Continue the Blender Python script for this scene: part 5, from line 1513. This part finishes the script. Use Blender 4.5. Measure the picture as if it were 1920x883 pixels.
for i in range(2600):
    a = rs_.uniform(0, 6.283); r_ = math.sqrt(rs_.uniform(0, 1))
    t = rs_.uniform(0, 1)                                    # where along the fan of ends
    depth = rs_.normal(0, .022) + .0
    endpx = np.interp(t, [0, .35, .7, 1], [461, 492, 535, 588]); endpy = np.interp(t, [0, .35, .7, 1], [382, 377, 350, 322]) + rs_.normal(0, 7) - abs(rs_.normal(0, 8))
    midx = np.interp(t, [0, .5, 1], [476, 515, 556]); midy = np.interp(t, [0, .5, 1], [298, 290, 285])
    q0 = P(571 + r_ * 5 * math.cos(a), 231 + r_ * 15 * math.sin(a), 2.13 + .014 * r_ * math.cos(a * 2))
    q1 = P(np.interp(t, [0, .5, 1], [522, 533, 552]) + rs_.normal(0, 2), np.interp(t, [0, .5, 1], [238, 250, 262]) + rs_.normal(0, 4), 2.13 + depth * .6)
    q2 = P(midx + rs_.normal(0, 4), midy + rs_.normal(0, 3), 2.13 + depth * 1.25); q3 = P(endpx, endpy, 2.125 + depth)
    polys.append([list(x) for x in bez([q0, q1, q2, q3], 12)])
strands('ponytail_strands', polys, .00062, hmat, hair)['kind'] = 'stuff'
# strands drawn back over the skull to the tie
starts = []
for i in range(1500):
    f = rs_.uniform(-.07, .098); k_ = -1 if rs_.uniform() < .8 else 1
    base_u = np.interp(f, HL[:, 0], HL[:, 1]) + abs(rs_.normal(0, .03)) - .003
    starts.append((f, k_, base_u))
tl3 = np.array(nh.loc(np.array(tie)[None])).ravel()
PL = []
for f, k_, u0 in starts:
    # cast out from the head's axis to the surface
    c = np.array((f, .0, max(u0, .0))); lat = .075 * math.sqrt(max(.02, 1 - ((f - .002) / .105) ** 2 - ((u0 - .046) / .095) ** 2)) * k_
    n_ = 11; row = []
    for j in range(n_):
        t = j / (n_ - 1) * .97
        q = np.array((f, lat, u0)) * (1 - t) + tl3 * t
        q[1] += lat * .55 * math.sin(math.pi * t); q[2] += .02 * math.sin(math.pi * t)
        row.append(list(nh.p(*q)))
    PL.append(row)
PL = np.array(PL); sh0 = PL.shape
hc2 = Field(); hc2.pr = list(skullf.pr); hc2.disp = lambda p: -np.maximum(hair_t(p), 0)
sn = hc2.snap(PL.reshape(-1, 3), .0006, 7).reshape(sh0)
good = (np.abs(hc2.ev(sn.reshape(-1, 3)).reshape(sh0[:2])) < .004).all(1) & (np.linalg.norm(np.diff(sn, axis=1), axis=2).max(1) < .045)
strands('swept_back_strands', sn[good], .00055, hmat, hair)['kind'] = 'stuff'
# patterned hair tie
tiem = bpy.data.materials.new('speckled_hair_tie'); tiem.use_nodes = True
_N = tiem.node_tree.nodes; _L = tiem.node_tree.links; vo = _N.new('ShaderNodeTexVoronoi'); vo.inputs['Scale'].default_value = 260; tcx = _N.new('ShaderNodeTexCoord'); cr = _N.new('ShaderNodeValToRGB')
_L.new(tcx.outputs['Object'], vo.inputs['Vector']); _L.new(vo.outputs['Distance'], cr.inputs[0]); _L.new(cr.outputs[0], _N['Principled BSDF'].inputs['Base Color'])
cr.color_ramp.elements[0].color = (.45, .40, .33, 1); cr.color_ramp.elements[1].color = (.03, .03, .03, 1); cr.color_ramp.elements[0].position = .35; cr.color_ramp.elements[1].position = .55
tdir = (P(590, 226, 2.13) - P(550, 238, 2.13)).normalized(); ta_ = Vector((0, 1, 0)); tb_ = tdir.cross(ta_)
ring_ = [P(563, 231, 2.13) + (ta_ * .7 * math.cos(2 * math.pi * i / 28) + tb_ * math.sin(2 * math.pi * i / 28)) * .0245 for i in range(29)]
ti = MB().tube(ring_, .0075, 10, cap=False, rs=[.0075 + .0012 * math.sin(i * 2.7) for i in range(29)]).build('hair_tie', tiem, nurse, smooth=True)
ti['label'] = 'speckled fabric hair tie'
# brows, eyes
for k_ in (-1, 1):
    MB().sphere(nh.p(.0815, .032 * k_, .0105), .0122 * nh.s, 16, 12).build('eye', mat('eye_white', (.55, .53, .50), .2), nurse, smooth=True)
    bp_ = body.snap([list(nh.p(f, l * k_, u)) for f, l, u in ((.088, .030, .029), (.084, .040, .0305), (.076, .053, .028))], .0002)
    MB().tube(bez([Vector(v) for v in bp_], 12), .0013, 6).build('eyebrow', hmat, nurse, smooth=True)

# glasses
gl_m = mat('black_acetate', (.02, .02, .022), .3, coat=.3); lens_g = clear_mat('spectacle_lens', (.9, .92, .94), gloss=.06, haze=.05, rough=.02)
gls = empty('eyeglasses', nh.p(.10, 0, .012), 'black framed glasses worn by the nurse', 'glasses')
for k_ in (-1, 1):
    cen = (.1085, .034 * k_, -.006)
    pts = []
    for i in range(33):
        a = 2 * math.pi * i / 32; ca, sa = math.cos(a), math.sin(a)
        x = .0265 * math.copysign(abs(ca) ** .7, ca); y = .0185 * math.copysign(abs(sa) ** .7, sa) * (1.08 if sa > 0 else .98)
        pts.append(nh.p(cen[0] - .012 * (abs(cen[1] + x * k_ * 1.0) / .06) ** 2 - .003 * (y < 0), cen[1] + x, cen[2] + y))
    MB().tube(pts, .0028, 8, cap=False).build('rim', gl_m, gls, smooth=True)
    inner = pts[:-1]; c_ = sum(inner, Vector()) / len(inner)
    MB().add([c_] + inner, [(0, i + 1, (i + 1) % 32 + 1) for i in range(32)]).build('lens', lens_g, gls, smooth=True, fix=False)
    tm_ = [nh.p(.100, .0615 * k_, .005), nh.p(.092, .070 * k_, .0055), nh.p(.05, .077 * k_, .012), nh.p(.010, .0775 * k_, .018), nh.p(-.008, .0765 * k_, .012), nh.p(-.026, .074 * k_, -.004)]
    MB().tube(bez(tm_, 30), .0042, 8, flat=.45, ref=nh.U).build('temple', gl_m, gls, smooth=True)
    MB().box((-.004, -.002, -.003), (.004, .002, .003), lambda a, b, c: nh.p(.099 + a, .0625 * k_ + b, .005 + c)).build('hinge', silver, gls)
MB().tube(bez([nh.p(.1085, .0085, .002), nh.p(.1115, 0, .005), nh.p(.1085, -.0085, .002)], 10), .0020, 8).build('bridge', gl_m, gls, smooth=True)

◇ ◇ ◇

### WHAT TO DO
Extract all of the data above without altering anything.

### OUTPUT FOR THIS EXERCISE
Continue the Blender Python script for this scene: part 5, from line 1513. This part finishes the script. Use Blender 4.5. Measure the picture as if it were 1920x883 pixels.
for i in range(2600):
    a = rs_.uniform(0, 6.283); r_ = math.sqrt(rs_.uniform(0, 1))
    t = rs_.uniform(0, 1)                                    # where along the fan of ends
    depth = rs_.normal(0, .022) + .0
    endpx = np.interp(t, [0, .35, .7, 1], [461, 492, 535, 588]); endpy = np.interp(t, [0, .35, .7, 1], [382, 377, 350, 322]) + rs_.normal(0, 7) - abs(rs_.normal(0, 8))
    midx = np.interp(t, [0, .5, 1], [476, 515, 556]); midy = np.interp(t, [0, .5, 1], [298, 290, 285])
    q0 = P(571 + r_ * 5 * math.cos(a), 231 + r_ * 15 * math.sin(a), 2.13 + .014 * r_ * math.cos(a * 2))
    q1 = P(np.interp(t, [0, .5, 1], [522, 533, 552]) + rs_.normal(0, 2), np.interp(t, [0, .5, 1], [238, 250, 262]) + rs_.normal(0, 4), 2.13 + depth * .6)
    q2 = P(midx + rs_.normal(0, 4), midy + rs_.normal(0, 3), 2.13 + depth * 1.25); q3 = P(endpx, endpy, 2.125 + depth)
    polys.append([list(x) for x in bez([q0, q1, q2, q3], 12)])
strands('ponytail_strands', polys, .00062, hmat, hair)['kind'] = 'stuff'
# strands drawn back over the skull to the tie
starts = []
for i in range(1500):
    f = rs_.uniform(-.07, .098); k_ = -1 if rs_.uniform() < .8 else 1
    base_u = np.interp(f, HL[:, 0], HL[:, 1]) + abs(rs_.normal(0, .03)) - .003
    starts.append((f, k_, base_u))
tl3 = np.array(nh.loc(np.array(tie)[None])).ravel()
PL = []
for f, k_, u0 in starts:
    # cast out from the head's axis to the surface
    c = np.array((f, .0, max(u0, .0))); lat = .075 * math.sqrt(max(.02, 1 - ((f - .002) / .105) ** 2 - ((u0 - .046) / .095) ** 2)) * k_
    n_ = 11; row = []
    for j in range(n_):
        t = j / (n_ - 1) * .97
        q = np.array((f, lat, u0)) * (1 - t) + tl3 * t
        q[1] += lat * .55 * math.sin(math.pi * t); q[2] += .02 * math.sin(math.pi * t)
        row.append(list(nh.p(*q)))
    PL.append(row)
PL = np.array(PL); sh0 = PL.shape
hc2 = Field(); hc2.pr = list(skullf.pr); hc2.disp = lambda p: -np.maximum(hair_t(p), 0)
sn = hc2.snap(PL.reshape(-1, 3), .0006, 7).reshape(sh0)
good = (np.abs(hc2.ev(sn.reshape(-1, 3)).reshape(sh0[:2])) < .004).all(1) & (np.linalg.norm(np.diff(sn, axis=1), axis=2).max(1) < .045)
strands('swept_back_strands', sn[good], .00055, hmat, hair)['kind'] = 'stuff'
# patterned hair tie
tiem = bpy.data.materials.new('speckled_hair_tie'); tiem.use_nodes = True
_N = tiem.node_tree.nodes; _L = tiem.node_tree.links; vo = _N.new('ShaderNodeTexVoronoi'); vo.inputs['Scale'].default_value = 260; tcx = _N.new('ShaderNodeTexCoord'); cr = _N.new('ShaderNodeValToRGB')
_L.new(tcx.outputs['Object'], vo.inputs['Vector']); _L.new(vo.outputs['Distance'], cr.inputs[0]); _L.new(cr.outputs[0], _N['Principled BSDF'].inputs['Base Color'])
cr.color_ramp.elements[0].color = (.45, .40, .33, 1); cr.color_ramp.elements[1].color = (.03, .03, .03, 1); cr.color_ramp.elements[0].position = .35; cr.color_ramp.elements[1].position = .55
tdir = (P(590, 226, 2.13) - P(550, 238, 2.13)).normalized(); ta_ = Vector((0, 1, 0)); tb_ = tdir.cross(ta_)
ring_ = [P(563, 231, 2.13) + (ta_ * .7 * math.cos(2 * math.pi * i / 28) + tb_ * math.sin(2 * math.pi * i / 28)) * .0245 for i in range(29)]
ti = MB().tube(ring_, .0075, 10, cap=False, rs=[.0075 + .0012 * math.sin(i * 2.7) for i in range(29)]).build('hair_tie', tiem, nurse, smooth=True)
ti['label'] = 'speckled fabric hair tie'
# brows, eyes
for k_ in (-1, 1):
    MB().sphere(nh.p(.0815, .032 * k_, .0105), .0122 * nh.s, 16, 12).build('eye', mat('eye_white', (.55, .53, .50), .2), nurse, smooth=True)
    bp_ = body.snap([list(nh.p(f, l * k_, u)) for f, l, u in ((.088, .030, .029), (.084, .040, .0305), (.076, .053, .028))], .0002)
    MB().tube(bez([Vector(v) for v in bp_], 12), .0013, 6).build('eyebrow', hmat, nurse, smooth=True)

# glasses
gl_m = mat('black_acetate', (.02, .02, .022), .3, coat=.3); lens_g = clear_mat('spectacle_lens', (.9, .92, .94), gloss=.06, haze=.05, rough=.02)
gls = empty('eyeglasses', nh.p(.10, 0, .012), 'black framed glasses worn by the nurse', 'glasses')
for k_ in (-1, 1):
    cen = (.1085, .034 * k_, -.006)
    pts = []
    for i in range(33):
        a = 2 * math.pi * i / 32; ca, sa = math.cos(a), math.sin(a)
        x = .0265 * math.copysign(abs(ca) ** .7, ca); y = .0185 * math.copysign(abs(sa) ** .7, sa) * (1.08 if sa > 0 else .98)
        pts.append(nh.p(cen[0] - .012 * (abs(cen[1] + x * k_ * 1.0) / .06) ** 2 - .003 * (y < 0), cen[1] + x, cen[2] + y))
    MB().tube(pts, .0028, 8, cap=False).build('rim', gl_m, gls, smooth=True)
    inner = pts[:-1]; c_ = sum(inner, Vector()) / len(inner)
    MB().add([c_] + inner, [(0, i + 1, (i + 1) % 32 + 1) for i in range(32)]).build('lens', lens_g, gls, smooth=True, fix=False)
    tm_ = [nh.p(.100, .0615 * k_, .005), nh.p(.092, .070 * k_, .0055), nh.p(.05, .077 * k_, .012), nh.p(.010, .0775 * k_, .018), nh.p(-.008, .0765 * k_, .012), nh.p(-.026, .074 * k_, -.004)]
    MB().tube(bez(tm_, 30), .0042, 8, flat=.45, ref=nh.U).build('temple', gl_m, gls, smooth=True)
    MB().box((-.004, -.002, -.003), (.004, .002, .003), lambda a, b, c: nh.p(.099 + a, .0625 * k_ + b, .005 + c)).build('hinge', silver, gls)
MB().tube(bez([nh.p(.1085, .0085, .002), nh.p(.1115, 0, .005), nh.p(.1085, -.0085, .002)], 10), .0020, 8).build('bridge', gl_m, gls, smooth=True)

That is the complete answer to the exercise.